+++ STORED DATA
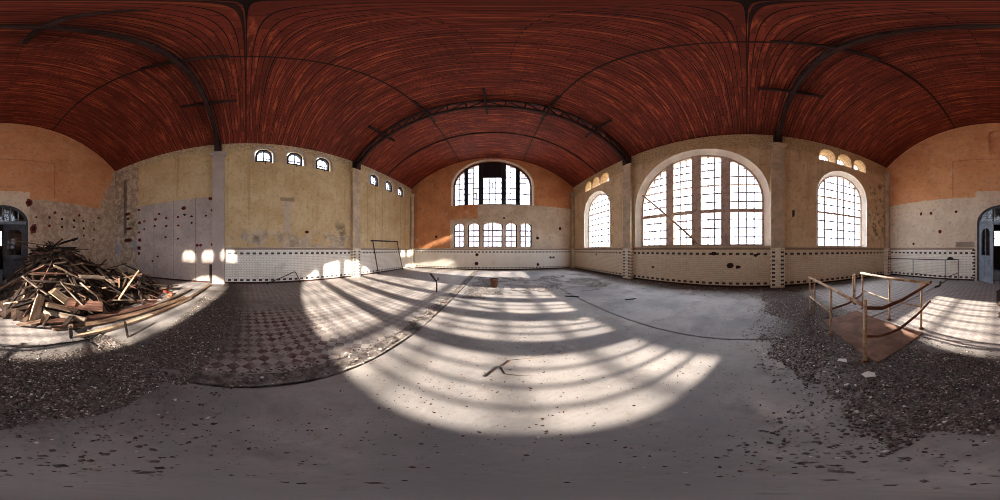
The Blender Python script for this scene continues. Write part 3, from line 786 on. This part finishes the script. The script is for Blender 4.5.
MB().tube([(.18 * math.cos(a), .03 * math.sin(a) + .05, .34 + .05 * math.sin(a)) for a in [PI * k / 12 for k in range(13)]], .006, 6).build('handle', M['dark_metal'], bk)
st = empty('iron_stake', (-2.2, 5.58, 0)); tag(st, 'forked iron stake standing upright beside the broken strip', 'stake')
MB().tube([(0, 0, 0), (.0, .02, .3), (-.03, .02, .45)], .028, 7).build('shaft', M['dark_metal'], st)
MB().tube([(-.03, .02, .43), (-.15, .03, .56), (-.28, .05, .70)], .04, 7).build('prong', M['dark_metal'], st)
MB().tube([(-.03, .02, .43), (.05, .0, .5), (.06, .0, .58)], .022, 7).build('prong', M['dark_metal'], st)
tag(MB().tube([(6.70, 5.1, 4.60), (6.66, 3.6, 3.25), (6.62, 2.0, 1.83)], .045, 8).build('leaning_pole', M['wood_pale']), 'long grey pole leaning diagonally across the huge arched window', 'pole')
tag(MB().tube([(6.80, 2.2, 3.5), (6.74, 2.5, 3.2), (6.72, 2.5, 2.5), (6.76, 2.3, 1.83)], .014, 6).build('cable', M['cable']), 'thin dark cable hanging before the mullion of the huge window', 'cable')
tag(MB().box(XL + .015, XL + .09, -1.78, -1.66, 0, .92).build('stub_pipe', M['dark_metal']), 'short dark upright pipe beside the grey pier', 'pipe')
br = MB().bar((6.785, -2.05, 3.17), (6.6, -2.05, 3.17), .035).bar((6.63, -2.05, 3.17), (6.63, -2.05, 3.37), .035).bar((6.785, -2.05, 3.37), (6.6, -2.05, 3.37), .035).bar((6.77, -2.05, 3.12), (6.77, -2.05, 3.42), .08, .02, up=(1, 0, 0))
tag(br.build('wall_bracket', M['dark_metal']), 'small black iron bracket on the wall beside the arched window', 'bracket')
# split sticks on the sunlit floor
def stick(pts, r, label, mat='wood_dark'):
    tag(MB().tube(pts, r, 6).build('broken_stick', M[mat]), label, 'stick')
stick([(-.10, 1.58, .010), (.04, 1.80, .012)], [.008, .007], 'short thick dark stick on the sunlit concrete')
stick([(.05, 1.80, .006), (.09, 1.64, .005), (.2, 1.6, .004), (.39, 1.57, .004)], [.005, .005, .004, .003], 'thin bent twig trailing from the thick dark stick', 'wood_brown')
stick([(.08, 1.82, .008), (.18, 1.94, .010)], [.008, .007], 'short reddish stick pointing at the bucket', 'wood_red')
stick([(.18, 1.945, .005), (.32, 1.955, .005), (.56, 1.94, .004)], [.004, .004, .003], 'thin straight twig beyond the reddish stick', 'wood_brown')
stick([(3.9, 3.25, .02), (3.6, 3.42, .02)], .022, 'dark stick lying before the huge window', 'wood_dark')
stick([(2.25, 4.9, .02), (2.62, 4.6, .02)], .02, 'dark stick lying by the floor groove', 'wood_black')
def sheet(pts, label, t=.012):
    m = MB().prism([pts], lambda u, v, dd: Vector((u, v, dd + .05 * mnoise.noise((u * 5, v * 5, 1)))), .03, .03 + t)
    tag(m.build('broken_sheet', M['paper']), label, 'sheet')
sheet([(1.06, -1.12), (1.12, -1.17), (1.18, -1.13), (1.19, -1.05), (1.12, -1.04), (1.09, -1.08)], 'larger white sheet fragment on the gravel before the railing')
sheet([(1.50, -1.10), (1.57, -1.14), (1.63, -1.07), (1.60, -1.03), (1.56, -1.06)], 'smaller white sheet fragment on the gravel beside the near railing post')

# ------------------------------------------------------------------ timber heap
def heap(x, y):
    a = 1.62 * math.exp(-(((x + 1.75) / 1.25) ** 2 + ((y + 5.35) / 1.35) ** 2))
    b_ = .62 * math.exp(-(((x + 4.1) / 1.35) ** 2 + ((y + 4.1) / 1.15) ** 2))
    c = .45 * math.exp(-(((x + 1.3) / 1.0) ** 2 + ((y + 3.7) / .8) ** 2))
    e = .75 * math.exp(-(((x + 3.4) / 1.2) ** 2 + ((y + 5.6) / 1.1) ** 2))
    return a + b_ + c + e - .05
m = MB(); n = 60; vs = []; fs = []
for i in range(n + 1):
    for j in range(n + 1):
        x = -6.6 + 6.6 * i / n; y = -8.0 + 6.2 * j / n
        vs.append((x, y, max(-.02, heap(x, y) - .16 + .16 * mnoise.noise((x * 3.1, y * 3.1, 0)) + .08 * mnoise.noise((x * 8, y * 8, 5)))))
for i in range(n):
    for j in range(n):
        a = i * (n + 1) + j
        if max(vs[k][2] for k in (a, a + 1, a + n + 1, a + n + 2)) > -.015: fs.append((a, a + n + 1, a + n + 2, a + 1))
m.add(vs, fs); o = m.build('rubble_mound', simple('mound_dirt', lin((66, 50, 40)), .45, 9, .95))
tag(o, 'dark rubbish and splinters packed under the timber heap', 'debris', kind='stuff')
PLABEL = {'dark': 'dark brown weathered plank', 'brown': 'mid-brown plank', 'red': 'reddish brown painted plank', 'grey': 'grey weathered plank', 'pale': 'pale freshly split plank', 'black': 'blackened plank'}
def zone(x, y):
    if x > -1.1: return 'on the door-side flank of the timber heap'
    if x < -3.4: return 'on the low tail of the timber heap'
    return 'on the front slope of the timber heap' if y > -4.9 else 'on the crest of the timber heap'
def make_plank(l, w, t, mat):
    mb = MB(); k = 4; vs = []; fs = []
    bow = R.uniform(-.03, .03); tw = R.uniform(-.12, .12)
    for i in range(k + 1):
        f_ = i / k; x = (f_ - .5) * l; yb = bow * math.sin(PI * f_) * l
        ww = w * R.uniform(.9, 1.03); a = tw * (f_ - .5)
        for p, q in ((-1, -1), (1, -1), (1, 1), (-1, 1)):
            dx = R.uniform(-.06, .06) if i in (0, k) else 0
            yy, zz = p * ww / 2, q * t / 2
            vs.append((x + dx, yy * math.cos(a) - zz * math.sin(a) + yb, yy * math.sin(a) + zz * math.cos(a)))
    fs += [(3, 2, 1, 0), tuple(4 * k + q for q in range(4))]
    for i in range(k):
        for q in range(4): fs.append((4 * i + q, 4 * i + (q + 1) % 4, 4 * i + 4 + (q + 1) % 4, 4 * i + 4 + q))
    mb.add(vs, fs); return mb.build('timber_plank', mat)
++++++
• [JOB]:
Quote each line of the listing exactly, but leave the pictures out.

• [EXERCISE RESPONSE]:
The Blender Python script for this scene continues. Write part 3, from line 786 on. This part finishes the script. The script is for Blender 4.5.
MB().tube([(.18 * math.cos(a), .03 * math.sin(a) + .05, .34 + .05 * math.sin(a)) for a in [PI * k / 12 for k in range(13)]], .006, 6).build('handle', M['dark_metal'], bk)
st = empty('iron_stake', (-2.2, 5.58, 0)); tag(st, 'forked iron stake standing upright beside the broken strip', 'stake')
MB().tube([(0, 0, 0), (.0, .02, .3), (-.03, .02, .45)], .028, 7).build('shaft', M['dark_metal'], st)
MB().tube([(-.03, .02, .43), (-.15, .03, .56), (-.28, .05, .70)], .04, 7).build('prong', M['dark_metal'], st)
MB().tube([(-.03, .02, .43), (.05, .0, .5), (.06, .0, .58)], .022, 7).build('prong', M['dark_metal'], st)
tag(MB().tube([(6.70, 5.1, 4.60), (6.66, 3.6, 3.25), (6.62, 2.0, 1.83)], .045, 8).build('leaning_pole', M['wood_pale']), 'long grey pole leaning diagonally across the huge arched window', 'pole')
tag(MB().tube([(6.80, 2.2, 3.5), (6.74, 2.5, 3.2), (6.72, 2.5, 2.5), (6.76, 2.3, 1.83)], .014, 6).build('cable', M['cable']), 'thin dark cable hanging before the mullion of the huge window', 'cable')
tag(MB().box(XL + .015, XL + .09, -1.78, -1.66, 0, .92).build('stub_pipe', M['dark_metal']), 'short dark upright pipe beside the grey pier', 'pipe')
br = MB().bar((6.785, -2.05, 3.17), (6.6, -2.05, 3.17), .035).bar((6.63, -2.05, 3.17), (6.63, -2.05, 3.37), .035).bar((6.785, -2.05, 3.37), (6.6, -2.05, 3.37), .035).bar((6.77, -2.05, 3.12), (6.77, -2.05, 3.42), .08, .02, up=(1, 0, 0))
tag(br.build('wall_bracket', M['dark_metal']), 'small black iron bracket on the wall beside the arched window', 'bracket')
# split sticks on the sunlit floor
def stick(pts, r, label, mat='wood_dark'):
    tag(MB().tube(pts, r, 6).build('broken_stick', M[mat]), label, 'stick')
stick([(-.10, 1.58, .010), (.04, 1.80, .012)], [.008, .007], 'short thick dark stick on the sunlit concrete')
stick([(.05, 1.80, .006), (.09, 1.64, .005), (.2, 1.6, .004), (.39, 1.57, .004)], [.005, .005, .004, .003], 'thin bent twig trailing from the thick dark stick', 'wood_brown')
stick([(.08, 1.82, .008), (.18, 1.94, .010)], [.008, .007], 'short reddish stick pointing at the bucket', 'wood_red')
stick([(.18, 1.945, .005), (.32, 1.955, .005), (.56, 1.94, .004)], [.004, .004, .003], 'thin straight twig beyond the reddish stick', 'wood_brown')
stick([(3.9, 3.25, .02), (3.6, 3.42, .02)], .022, 'dark stick lying before the huge window', 'wood_dark')
stick([(2.25, 4.9, .02), (2.62, 4.6, .02)], .02, 'dark stick lying by the floor groove', 'wood_black')
def sheet(pts, label, t=.012):
    m = MB().prism([pts], lambda u, v, dd: Vector((u, v, dd + .05 * mnoise.noise((u * 5, v * 5, 1)))), .03, .03 + t)
    tag(m.build('broken_sheet', M['paper']), label, 'sheet')
sheet([(1.06, -1.12), (1.12, -1.17), (1.18, -1.13), (1.19, -1.05), (1.12, -1.04), (1.09, -1.08)], 'larger white sheet fragment on the gravel before the railing')
sheet([(1.50, -1.10), (1.57, -1.14), (1.63, -1.07), (1.60, -1.03), (1.56, -1.06)], 'smaller white sheet fragment on the gravel beside the near railing post')

# ------------------------------------------------------------------ timber heap
def heap(x, y):
    a = 1.62 * math.exp(-(((x + 1.75) / 1.25) ** 2 + ((y + 5.35) / 1.35) ** 2))
    b_ = .62 * math.exp(-(((x + 4.1) / 1.35) ** 2 + ((y + 4.1) / 1.15) ** 2))
    c = .45 * math.exp(-(((x + 1.3) / 1.0) ** 2 + ((y + 3.7) / .8) ** 2))
    e = .75 * math.exp(-(((x + 3.4) / 1.2) ** 2 + ((y + 5.6) / 1.1) ** 2))
    return a + b_ + c + e - .05
m = MB(); n = 60; vs = []; fs = []
for i in range(n + 1):
    for j in range(n + 1):
        x = -6.6 + 6.6 * i / n; y = -8.0 + 6.2 * j / n
        vs.append((x, y, max(-.02, heap(x, y) - .16 + .16 * mnoise.noise((x * 3.1, y * 3.1, 0)) + .08 * mnoise.noise((x * 8, y * 8, 5)))))
for i in range(n):
    for j in range(n):
        a = i * (n + 1) + j
        if max(vs[k][2] for k in (a, a + 1, a + n + 1, a + n + 2)) > -.015: fs.append((a, a + n + 1, a + n + 2, a + 1))
m.add(vs, fs); o = m.build('rubble_mound', simple('mound_dirt', lin((66, 50, 40)), .45, 9, .95))
tag(o, 'dark rubbish and splinters packed under the timber heap', 'debris', kind='stuff')
PLABEL = {'dark': 'dark brown weathered plank', 'brown': 'mid-brown plank', 'red': 'reddish brown painted plank', 'grey': 'grey weathered plank', 'pale': 'pale freshly split plank', 'black': 'blackened plank'}
def zone(x, y):
    if x > -1.1: return 'on the door-side flank of the timber heap'
    if x < -3.4: return 'on the low tail of the timber heap'
    return 'on the front slope of the timber heap' if y > -4.9 else 'on the crest of the timber heap'
def make_plank(l, w, t, mat):
    mb = MB(); k = 4; vs = []; fs = []
    bow = R.uniform(-.03, .03); tw = R.uniform(-.12, .12)
    for i in range(k + 1):
        f_ = i / k; x = (f_ - .5) * l; yb = bow * math.sin(PI * f_) * l
        ww = w * R.uniform(.9, 1.03); a = tw * (f_ - .5)
        for p, q in ((-1, -1), (1, -1), (1, 1), (-1, 1)):
            dx = R.uniform(-.06, .06) if i in (0, k) else 0
            yy, zz = p * ww / 2, q * t / 2
            vs.append((x + dx, yy * math.cos(a) - zz * math.sin(a) + yb, yy * math.sin(a) + zz * math.cos(a)))
    fs += [(3, 2, 1, 0), tuple(4 * k + q for q in range(4))]
    for i in range(k):
        for q in range(4): fs.append((4 * i + q, 4 * i + (q + 1) % 4, 4 * i + 4 + (q + 1) % 4, 4 * i + 4 + q))
    mb.add(vs, fs); return mb.build('timber_plank', mat)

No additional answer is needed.